What’s the difference between appropriation and plagiarism?  If the original endowment language were an essay submitted in a class I was teaching, school policy would require me to treat it as plagiarism and the author would be in jeopardy of expulsion.  

Plagiarism is an issue in scholarship where copying is tightly regulated and must be explicitly documented. There's nothing like that in the ancient world nor even in most of the modern world until the rise of formal scholarship and copyright in the 19th century. Certainly the Masons didn't document the sources they used to produce their initial rites nor the additional rights one finds in the York rites or more esoteric forms of Masonry. One can unpack some of them based upon well known texts like the Corpus Hermeticum or various Cabalistic texts. But by and large it's all speculative.

It seems odd to complain about Joseph Smith plagiarizing texts/rites that were themselves largely "plagiarized" from more ancient and Renaissance texts.

2 hours ago, Gray said:

Yes, that idea that Masonry came from the ancient temple rites was promulgated by the Masons themselves. Actually they took it all the way back to the Garden of Eden - and so does Joseph.

Depends upon the group and/or rite. Typically they were either tied to Solomon's temple or an Egyptian counterpart of Abraham, Thoth, who was part of the hermetic tradition. Of course the hermetic tradition which arose in late antiquity itself from copying in large part from various Roman mystery religions and rites that purportedly came from Egypt alongside of gnostic and platonic traditions and standard pagan religion of the era. So the legendary origins of Masonry are largely nonsense, but they most definitely do go back to antiquity.

1 hour ago, SouthernMo said:

That may not be good or bad, God’s will or not. But - let’s call it what it is. The signs and tokens for half the covenants in the endowment are directly copied from Masonry.

They're definitely very similar. But so what? First off it's not like there's a lot of variations for simple signs and handshakes. (Seriously when you look at the later additional rites in Masonry such as in the York Rite it becomes rather funny looking at all the attempts for new signs) Throw in that the signs are supposed to have a simple symbolic meaning and it rather limits things quite a bit.

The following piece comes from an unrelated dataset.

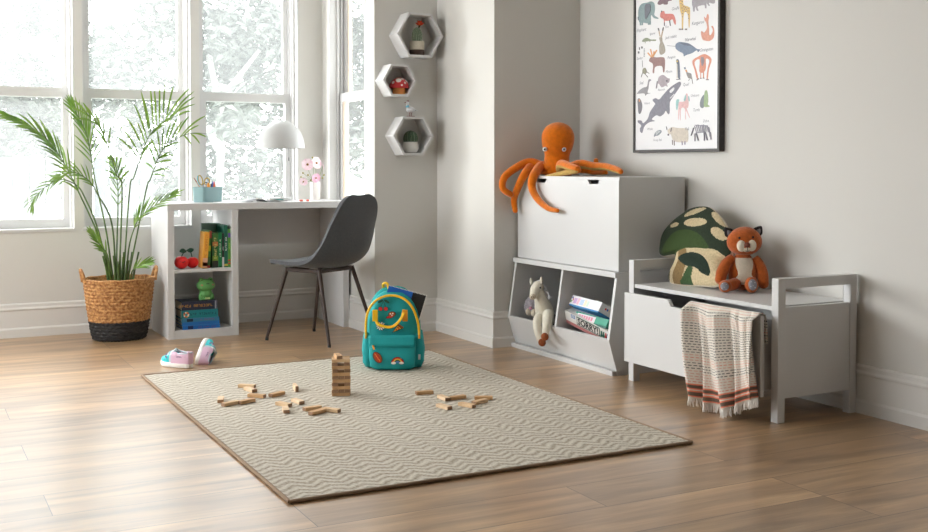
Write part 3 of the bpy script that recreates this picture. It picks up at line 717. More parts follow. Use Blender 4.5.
for i, (x, c, l) in enumerate(((2.128, (236, 120, 100), 'left of two small coral red erasers at the front of the desk by the lamp'), (2.172, (230, 100, 80), 'right of two small coral red erasers at the front of the desk by the lamp'))):
    tag(recenter(MB().box(x, x+.02-.006*i, 6.20, 6.215, TOP, TOP+.010, b=.002).build('eraser', mat('eraser_coral%d' % i, c, .5))), l, 'eraser', 'coral erasers')
# lamp
LX, LY = 2.085, 6.42
lamp = thing('desk_lamp', 'white dome table lamp with thin stem and pull chain, on the desk', 'lamp', (LX, LY, TOP))
LW_ = mat('lamp_white', (188, 188, 187), .4)
M = fr((LX, LY, TOP))
MB().lathe([(.062, 0), (.064, .004), (.064, .013), (.060, .017), (.012, .018), (.006, .024)], 40, M).build('base', LW_, lamp, smooth=True)
MB().lathe([(.0045, .02), (.0045, .42)], 12, M).build('stem', LW_, lamp, smooth=True)
pr_ = [(.1435*math.sin(t*PI/2/14), .320+.168*math.cos(t*PI/2/14)) for t in range(15)]
inn = [(max(r-.003, .0005), z-.003) for r, z in pr_][::-1]
MB().lathe([(max(r, .0005), z) for r, z in pr_]+[(.1435, .317), (.1405, .317)]+inn[1:], 48, M, cap=False).build('lamp_shade', LW_, lamp, smooth=True)
b = MB().lathe([(.002, .480), (.004, .489), (.004, .498), (.001, .502)], 12, M)
b.build('finial', mat('lamp_metal', (120, 118, 116), .3, .8), lamp, smooth=True)
b = MB().tube([(LX+.038, LY-.03, TOP+.335), (LX+.038, LY-.03, TOP+.262)], .0012, 6); b.tube([(LX+.038, LY-.03, TOP+.262), (LX+.038, LY-.03, TOP+.24)], .0035, 8); b.ball((LX+.038, LY-.03, TOP+.33), .005, 8)
b.build('pull_chain', MATS['lamp_metal'], lamp, smooth=True)
# vase with flowers
VX, VY = 2.305, 6.43
M = fr((VX, VY, TOP), R(6))
b = MB(); a = .026; t = .003
for k, (z, s_) in enumerate(()): pass
vs = [(x*s, y*s, z) for z, s in ((0, .94), (.10, 1), (.112, 1.02), (.112, .86), (.01, .8)) for x, y in rbox(a, a, .006, 3)]
n = 16; fs = [list(range(n-1, -1, -1))]+[(j*n+i, j*n+(i+1) % n, (j+1)*n+(i+1) % n, (j+1)*n+i) for j in range(4) for i in range(n)]+[[4*n+i for i in range(n)]]
tag(recenter(MB().add([M @ Vector(v) for v in vs], fs).build('flower_vase', mat('vase_white', (214, 208, 204), .3), smooth=True)), 'square white ceramic vase holding pink flowers, on the desk', 'vase')
PET = mat('petal_pink', (246, 226, 232), .7, c2=(236, 200, 214), vscale=60)
GST = mat('flower_stem', (120, 148, 70), .6); CEN = mat('flower_centre', (150, 110, 40), .8, bump=.6, bscale=600); BUD = mat('flower_bud', (150, 140, 50), .7)
def flower(u, v, y, label, r=.03, face=(-.2, -1, .2), tone=PET):
    c = at(u, v, 'y', y); root = Vector((VX+(c.x-VX)*.15, VY, TOP+.06))
    t = thing('cosmos_flower', label, 'flower', root, 0, 'pink cosmos flowers in the vase')
    MB().tube(spline([root, Vector((VX+(c.x-VX)*.3, VY-.004, TOP+.115)), c+Vector((0, .012, -.012)), c], 6), .0012, 5).build('stem', GST, t)
    z = Vector(face).normalized(); x = z.orthogonal().normalized(); yv = z.cross(x)
    Mf = basis(c, x, yv, z); b = MB()
    for k in range(8):
        a = 2*PI*k/8; rr = Matrix.Rotation(a, 4, 'Z'); pts = []
        g = [[(s*r, w_*r*(.12+.34*math.sin(PI*min(1, s*.62))), .15*r*(s**2)*(1 if k % 2 else .6)-abs(w_)*.05*r) for w_ in (-1, -.4, .4, 1)] for s in (.1, .4, .7, .92, 1)]
        b.sheet(g, 0, Mf@rr)
    b.build('petals', tone, t, smooth=True)
    MB().ball((0, 0, .002), (r*.2, r*.2, r*.13), 10, Mf).build('flower_centre', CEN, t, smooth=True)
flower(307.5, 164.5, 6.42, 'large pink cosmos flower facing forward at the upper left of the vase', .036)
flower(316.5, 163, 6.44, 'large pink cosmos flower at the top right with a brown centre', .036, (.3, -1, .3))
flower(316, 178, 6.38, 'deeper pink cosmos flower low at the front of the vase rim', .028, (.1, -1, -.2), mat('petal_deep', (240, 196, 214), .7, c2=(226, 160, 190), vscale=60))
flower(303.5, 181.5, 6.41, 'pale pink cosmos flower drooping left below the rim of the vase', .026, (-.5, -.8, -.5))
flower(323, 166, 6.45, 'small pink cosmos flower turned away at the far right', .022, (1, -.3, .2))
for u, v, l in ((312.5, 157.5, 'tallest green flower bud above the pink blooms'), (303, 173, 'green flower bud left of the vase, the higher one'), (301, 177, 'green flower bud at the far left of the bouquet'), (308, 175, 'round green bud above the vase rim, left of centre'), (324, 175, 'green flower bud on the right side of the bouquet'), (322.5, 178, 'lower green bud on the right side of the bouquet'), (311, 180, 'small green bud right against the vase rim')):
    c = at(u, v, 'y', 6.42); root = Vector((VX+(c.x-VX)*.15, VY, TOP+.06)); b = MB()
    b.tube(spline([root, Vector((VX+(c.x-VX)*.3, VY-.004, TOP+.115)), c], 6), .001, 5); b.m(1).ball(c, .0055, 8)
    tag(recenter(b.build('flower_bud', [GST, BUD], smooth=True)), l, 'flower bud', 'flower buds in the vase')
# ------------------------------------------------------------------ desk shelf, upper
SH = .3905
def txt_on(b, s, size, o, x, z_, sc=1.0, shear=0):
    x = Vector(x).normalized(); z_ = Vector(z_).normalized(); y = z_.cross(x)
    M = basis(o, x, y, z_)
    return b.glyphs(len(s), size, M@Matrix.Diagonal((sc, 1, 1, 1)), len(s)+ord(s[0]))
PAGE = mat('book_pages', (226, 218, 200), .8, bump=.3, bscale=400)
def book(x0, x1, h, d, c, label, y=6.165, tilt=0, title=None, tc=(235, 235, 225), marks=(), base_z=SH, group='books standing on the desk shelf', title_size=None, rz=0):
    "upright book, spine to the front"
    t = thing('book', label, 'book', ((x0+x1)/2, y, base_z), 0, group); t.rotation_euler = (0, tilt, rz); t.location.z += abs(math.sin(tilt))*(x1-x0)/2
    w = x1-x0; M = wmat(t); m = mat('cover_%s' % (c,), c, .45); b = MB(); e = min(.0022, w*.2)
    b.box(-w/2, -w/2+e, 0, d, 0, h, M); b.box(w/2-e, w/2, 0, d, 0, h, M); b.box(-w/2+e, w/2-e, 0, e, 0, h, M)
    mats = [m]; k = 1
    for z0, z1, mc in marks:
        b.m(k).box(-w/2+.0005, w/2-.0005, -.0006, 0, z0*h, z1*h, M); mats.append(mat('mark_%s' % (mc,), mc, .5)); k += 1
    if title:
        b.m(k); mats.append(mat('ink_%s' % (tc,), tc, .5))
        txt_on(b, title, title_size or w*.62, M @ Vector((0, -.0012, h*.55)), M.to_3x3()@Vector((0, 0, -1)), M.to_3x3()@Vector((0, -1, 0)))
    b.build('cover', mats, t)
    MB().box(-w/2+e, w/2-e, e, d-.003, .003, h-.003, M).build('pages', PAGE, t)
    return t
book(1.531, 1.560, .205, .10, (232, 168, 62), 'thick yellow orange book leaning right, leftmost of the shelf books', tilt=R(4.5), title='little stories', tc=(200, 120, 50), marks=((.02, .28, (225, 170, 140)), (.05, .16, (190, 60, 50))), y=6.155, title_size=.018)
book(1.5625, 1.5785, .212, .16, (74, 140, 60), 'thin lime green book with red top, leaning beside the yellow book', tilt=R(3.4), marks=((.8, .99, (190, 90, 80)), (.1, .3, (50, 90, 40)), (.45, .6, (190, 190, 60)), (.0, .07, (180, 40, 40))))
book(1.5935, 1.626, .2, .15, (44, 96, 50), 'dark green book with brown lower spine, right of the leaning books', title='WILD ANIMALS', tc=(210, 200, 120), marks=((0, .2, (40, 40, 36)), (.2, .34, (120, 150, 60)), (.62, .74, (190, 120, 70)), (.76, .98, (70, 120, 60))))
book(1.6275, 1.648, .2, .15, (24, 120, 70), 'mid green book with white lettering between two darker books', title='THE SEA OTTER', tc=(225, 235, 220), marks=((0, .05, (20, 90, 50)),))
book(1.649, 1.6605, .196, .15, (34, 40, 38), 'thin black book squeezed between the green books', title='NIGHT', tc=(225, 225, 225), marks=((0, .3, (200, 200, 195)),))
book(1.6615, 1.682, .242, .17, (26, 96, 76), 'tallest dark green book with white lettering on its spine', title='THE GARDEN', tc=(235, 240, 235), marks=((.03, .08, (200, 180, 80)),))
book(1.683, 1.6985, .218, .16, (88, 148, 62), 'light green book with purple mark, rightmost against the divider', title='MEADOW', tc=(200, 220, 120), marks=((.78, .9, (110, 80, 160)), (.08, .12, (190, 60, 50)), (.16, .2, (190, 60, 50))))
t = thing('book', 'wide pale teal book standing behind the green books', 'book', (1.625, 6.345, SH), 0, 'books standing on the desk shelf')
MB().box(1.575, 1.68, 6.337, 6.339, SH, SH+.246).box(1.575, 1.68, 6.353, 6.355, SH, SH+.246).box(1.678, 1.68, 6.339, 6.353, SH, SH+.246).build('cover', mat('cover_teal_pale', (136, 172, 166), .5), t)
MB().box(1.578, 1.678, 6.339, 6.353, SH+.003, SH+.243).build('pages', PAGE, t)
# cherry toy
CR = mat('cherry_red', (226, 34, 36), .35, spec=.4)
ct = thing('cherry_figure', 'red double cherry toy with smiling face and dark green leaves', 'toy', (1.45, 6.19, SH))
for x, y, r, nm in ((1.422, 6.185, .0395, 'cherry'), (1.490, 6.21, .0345, 'cherry')):
    b = MB(); b.ball((x, y, SH+r*.93), (r, r, r*.94), 22, fn=lambda d: (d.x, d.y, d.z-(.12 if d.z > .9 else 0)*((d.z-.9)/.1)))
    if x < 1.45:
        b.m(1)
        for s_ in (-1, 1): b.tube([(x+s_*.012-.006+k*.003, y-r*1.03, SH+r*1.12-abs(k-1)*.0012) for k in range(3)], .0022, 5)
        b.tube([(x-.005+k*.0025, y-r*1.04, SH+r*.98+abs(k-2)**2*.0007) for k in range(5)], .0022, 5)
    b.build(nm, [CR, mat('face_ink', (40, 20, 20), .5)], ct, smooth=True)
b = MB(); GD = mat('leaf_dark', (22, 74, 52), .45)
b.tube(spline([(1.424, 6.19, SH+.068), (1.432, 6.19, SH+.085), (1.448, 6.19, SH+.1), (1.466, 6.19, SH+.1), (1.478, 6.19, SH+.085), (1.484, 6.195, SH+.065)], 4), .0028, 7)
b.build('stalk', GD, ct, smooth=True)
for s_, x in ((-1, 1.432), (1, 1.474)):
    g = [[(x+s_*(-.018+.036*t)*1+0, 6.188+w_*.004, SH+.1+w_*.0125*math.sin(PI*min(1, t*.9+.06))+.004*t) for w_ in (-1, -.3, .3, 1)] for t in [k/8 for k in range(9)]]
    MB().sheet(g, .005).build('leaf', GD, ct, smooth=True)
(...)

It's kind of like saying using base 10 is horrible. It's not like there are a whole lot of natural ways of counting based upon ones hands. So there are some inherent limits here.

Further if you look at the main Masonic handshakes, you'll quickly see that while some are the same and some are similar there are also differences. Like others I'm not willing to say more than that.

But this is again pretty ancient. Quoting the 4th century Father St. Epiphanius regarding one of the gnostic groups. "On the arrival of any stranger belonging to the same belief, they have a sign given by the man to the woman, and vice versa. In holding out the hand under pretense of saluting each other, they feel and tickle it in a peculiar manner underneath the palm, and so discover that the new-comer belongs to the same sect." It's worth reading the whole linked to article on "Modes of Recognition" from the An Encyclopedia of Freemasonry and Its Kindred Sciences from 1916. A lot of this reflects later speculation in the second half of the 19th century into the myths of Masonry by people like Albert Mackey or Albert Pike. As such it's tending to just find similarities in the texts then known in scholarship. However a lot of the parallels were there and most of the texts would have been available in the late 16th century when Masonry was forming not to mention the 18th century when more speculative masonry was expanding and adding rites.

Lots of various gnostic or apocalyptic texts talk about the same thing. So 1 Enoch has Michael "seizing [Enoch] by my right hand and lifting me up, led me out into all the secrets of mercy; and he showed me all the secrets of righteousness." The Testament of Isaac has "they took me by the hand and led me to the curtain before the throne of the father."

It's not like this is unique to the ancient near east either. You find the same sorts of things across cultures. And again, as I noted, there aren't exactly a lot of ways to have secret handshakes.